第7回ホラー小説大賞

第7回ホラー小説大賞

選考概要

編集部内での議論の末、最終候補作としたのは「蠢女」「僕の妻が卵を産んだ」「奇」「チョコレート・ハウス」「欲望アプリ ~オマエガノゾムセカイ~」「ヨセルヒト」「レーテの川の水」「ずれる」の8作品。選考の結果、いずれもそのまま出版化するのは難しいと考え、編集部内で支持の高かった「欲望アプリ ~オマエガノゾムセカイ~」「ずれる」の2作を特別賞に選出することとした。

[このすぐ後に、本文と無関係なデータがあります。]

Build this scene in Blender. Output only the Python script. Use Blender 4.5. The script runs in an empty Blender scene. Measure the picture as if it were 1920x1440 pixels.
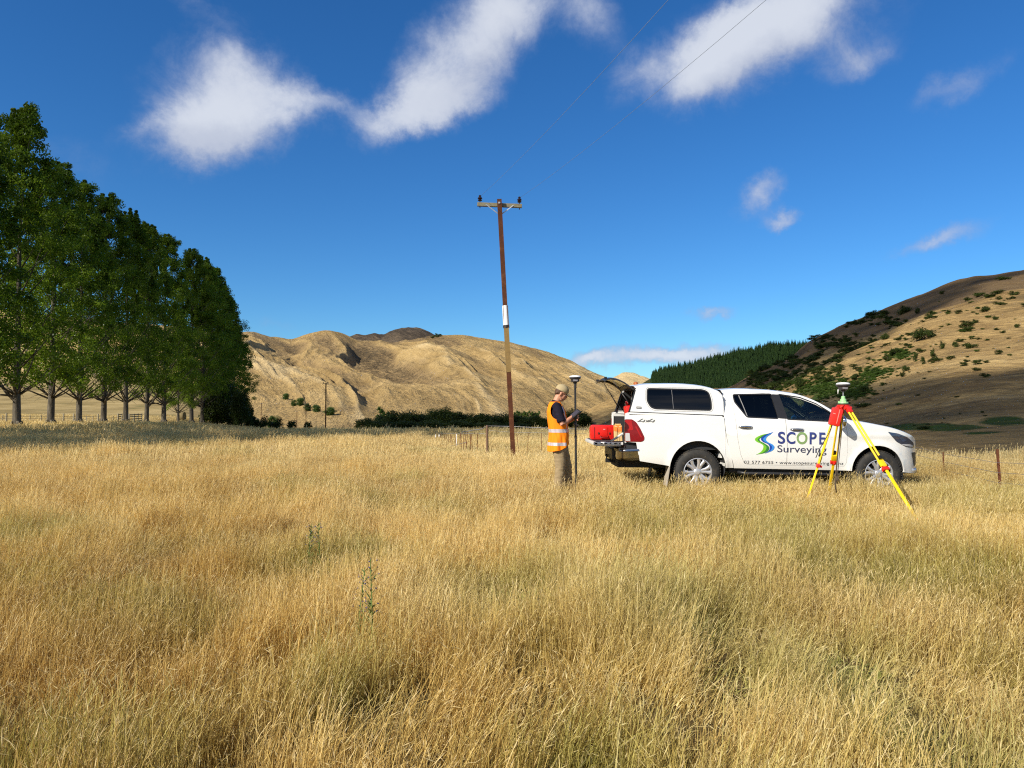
import bpy, bmesh, math, random
import numpy as np
from mathutils import Vector, Matrix, Euler
R = math.radians
rng = np.random.default_rng(7)
random.seed(7)
sc = bpy.context.scene
C = sc.collection

# ---------------------------------------------------------------- camera, sun, sky, exposure
EYE = 1.46
FPX = 1390.0            # focal length in photograph pixels (1920 wide)
HOR = 765.0             # row of the horizon in the photograph
cam_d = bpy.data.cameras.new('camera')
cam_d.sensor_width = 36.0
cam_d.lens = 36.0 * FPX / 1920.0
cam_d.clip_start = 0.05
cam_d.clip_end = 20000
cam = bpy.data.objects.new('camera', cam_d)
C.objects.link(cam)
PITCH = math.atan((HOR - 720) / FPX)
cam.location = (0, 0, EYE)
cam.rotation_euler = (math.pi / 2 + PITCH, 0, 0)
sc.camera = cam

SUN_EL = 34.0
SD = Vector((0.75, 0.66, 0)).normalized()          # horizontal direction the light travels
e = R(SUN_EL)
SUNV = Vector((SD.x * math.cos(e), SD.y * math.cos(e), -math.sin(e)))   # travel direction
sun_d = bpy.data.lights.new('sun', 'SUN')
sun_d.energy = 5.0
sun_d.angle = R(0.5)
sun_d.color = (1.0, 0.93, 0.80)
sun = bpy.data.objects.new('sun', sun_d)
sun.rotation_euler = SUNV.to_track_quat('-Z', 'Y').to_euler()
sun.location = (-20, -15, 30)
C.objects.link(sun)

sc.view_settings.view_transform = 'Standard'
sc.view_settings.look = 'None'
sc.view_settings.gamma = 1
sc.view_settings.exposure = 0.55
sc.view_settings.use_curve_mapping = False
sc.cycles.max_bounces = 7
sc.cycles.diffuse_bounces = 3
sc.cycles.glossy_bounces = 3
sc.cycles.transmission_bounces = 4
sc.cycles.transparent_max_bounces = 40
sc.cycles.caustics_reflective = False
sc.cycles.caustics_refractive = False
sc.cycles.use_denoising = False
sc.cycles.filter_width = 1.15
sc.cycles.sample_clamp_indirect = 4

world = bpy.data.worlds.new('World')
sc.world = world
world.use_nodes = True
W = world.node_tree
W.nodes.clear()


def lin(r, g, b):
    f = lambda c: (c / 255 / 12.92) if c / 255 <= 0.04045 else ((c / 255 + 0.055) / 1.055) ** 2.4
    return (f(r), f(g), f(b), 1.0)


class NT:
    """small helper to write node trees as expressions"""
    def __init__(self, tree): self.t = tree
    def n(self, kind, **kw):
        nd = self.t.nodes.new(kind)
        for k, v in kw.items(): setattr(nd, k, v)
        return nd
    def put(self, sock, v):
        if v is None: return
        if isinstance(v, bpy.types.NodeSocket): self.t.links.new(v, sock)
        else:
            if sock.type == 'RGBA' and not hasattr(v, '__len__'): v = (v, v, v, 1)
            sock.default_value = v
    def m(self, op, a, b=None, c=None, clamp=False):
        nd = self.n('ShaderNodeMath', operation=op, use_clamp=clamp)
        self.put(nd.inputs[0], a); self.put(nd.inputs[1], b); self.put(nd.inputs[2], c)
        return nd.outputs[0]
    def v(self, op, a, b=None, out=0):
        nd = self.n('ShaderNodeVectorMath', operation=op)
        self.put(nd.inputs[0], a)
        if b is not None:
            if op == 'SCALE': self.put(nd.inputs[3], b)
            else: self.put(nd.inputs[1], b)
        return nd.outputs[out]
    def mix(self, f, a, b, blend='MIX'):
        nd = self.n('ShaderNodeMix', data_type='RGBA', blend_type=blend)
        self.put(nd.inputs[0], f); self.put(nd.inputs[6], a); self.put(nd.inputs[7], b)
        return nd.outputs[2]
    def noise(self, vec, scale, detail=4, rough=0.55, dist=0.0, out=0):
        nd = self.n('ShaderNodeTexNoise')
        self.put(nd.inputs['Vector'], vec); nd.inputs['Scale'].default_value = scale
        nd.inputs['Detail'].default_value = detail; nd.inputs['Roughness'].default_value = rough
        nd.inputs['Distortion'].default_value = dist
        return nd.outputs[out]
    def ramp(self, f, stops, interp='LINEAR'):
        nd = self.n('ShaderNodeValToRGB')
        cr = nd.color_ramp; cr.interpolation = interp
        while len(cr.elements) < len(stops): cr.elements.new(0.5)
        for el, (p, c) in zip(cr.elements, stops):
            el.position = p
            el.color = c if hasattr(c, '__len__') else (c, c, c, 1)
        self.put(nd.inputs[0], f)
        return nd.outputs[0]
    def sstep(self, x, lo, hi):
        nd = self.n('ShaderNodeMapRange', interpolation_type='SMOOTHSTEP')
        self.put(nd.inputs[0], x); self.put(nd.inputs[1], lo); self.put(nd.inputs[2], hi)
        return nd.outputs[0]
    def xyz(self, vec):
        nd = self.n('ShaderNodeSeparateXYZ'); self.put(nd.inputs[0], vec); return nd.outputs
    def comb(self, x, y, z):
        nd = self.n('ShaderNodeCombineXYZ')
        self.put(nd.inputs[0], x); self.put(nd.inputs[1], y); self.put(nd.inputs[2], z)
        return nd.outputs[0]


def px_angles(px, py):
    d = Vector(((px - 960), FPX, (720 - py)))
    d = Matrix.Rotation(PITCH, 3, 'X') @ d
    d.normalize()
    return math.atan2(d.x, d.y), math.asin(d.z)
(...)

「欲望アプリ ~オマエガノゾムセカイ~」は、小説としての完成度には物足りなさがあったものの、アプリという現代的な要素を作品にうまく落とし込んでいる点が編集部内で高く評価された。
「ずれる」は、何気ない日常が次第に壊れていく過程が高い筆力で描かれており、鏡に映る自分の姿がずれて見えるという冒頭から、読者を物語にぐっと引き込む良作であった。

応募総数 89作品 開催期間 2014年04月01日〜末日

なし

蠢女

1位 / 89件

編集部より

ポイント最上位作品として、“読者賞”に決定いたしました。女の身に次々と降りかかる陰惨で絶望的な出来事が巧みに描かれており、筆力の高さを感じるとともに、読んでいて背筋が凍るようでした。また物語が女の淡々とした告白によって進むことで、恐ろしさが一層増していたと思います。この独特な世界観に、多くの読者が引きつけられたのだと感じました。


編集部より

小説としては物足りなさがあり、本作品よりも完成度の高い作品は他にもありましたが、アプリという現代的な要素を用いたアイデアが編集部内で高く評価されました。また「時間を止めたい」「痩せたい」など誰もが一度は抱いたことのあるような、身近な願望をテーマにすることで、読者が物語に引き込まれやすくなっていると思います。平凡な少年たちが破滅していく恐怖がうまく描かれていました。

ずれる

42位 / 89件

編集部より

鏡に映った自分の姿がずれているように見えたのをきっかけに、主人公の日常が壊れていく過程が丁寧に描写されていて、ぐっと引きつけられる作品でした。また身近な人間との間に生まれたほころびが独特の緊張感を生み出し、作品全体に漂う不気味さを際立たせていたと思います。鏡の「向こう側」と「こちら側」のどちらが本当の自分なのか、考えさせるラストにはじわりとした恐怖を感じました。

※受賞作については大賞ランキングの最終順位を追記しております。